In a press release of 31 May 2006 Councillor Daniel Moylan of The Royal Borough of Kensington and Chelsea says:
This is an amazingly underhand proposal from a government that only six months ago refused to de-list the Commonwealth Institute. As the guardian of literally thousands of listed buildings in Kensington and Chelsea, we would have to oppose this unprecedented resort to a special Act of Parliament: it could open the floodgates.
Anthea Case CBE, Chairman of Heritage Link, writes in a letter to Tessa Jowell on 7 June:
Despite the assertion that the international aspect makes this a unique situation, we fear that the proposed Bill would set a dangerous precedent, encouraging other owners to think that in special circumstances the protection afforded by listing can be circumvented. DCMS and GOL should stand firm and seek to resolve the issue through the normal planning system, not a hybrid Bill or any other device.

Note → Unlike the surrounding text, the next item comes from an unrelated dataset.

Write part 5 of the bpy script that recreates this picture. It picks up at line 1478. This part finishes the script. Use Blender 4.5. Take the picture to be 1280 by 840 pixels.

Stephen Cox, from 1991-7 Director General of the Commonwealth Institute, says in a letter to Tessa Jowell on 19 June 2006:
The Commonwealth Institute is a wonderful building and site whose concept and architecture mark a dramatic and deliberate break from the traditional buildings of The Empire. The design embodies the ideals of the new Commonwealth; a grouping of independent nations coming together in an atmosphere of equality, mutual respect and inter-dependence. It is, to my knowledge, the only building constructed to give physical representation to the new political and social ideals which drove the decolonisation process and which resulted in the emergence of the Commonwealth.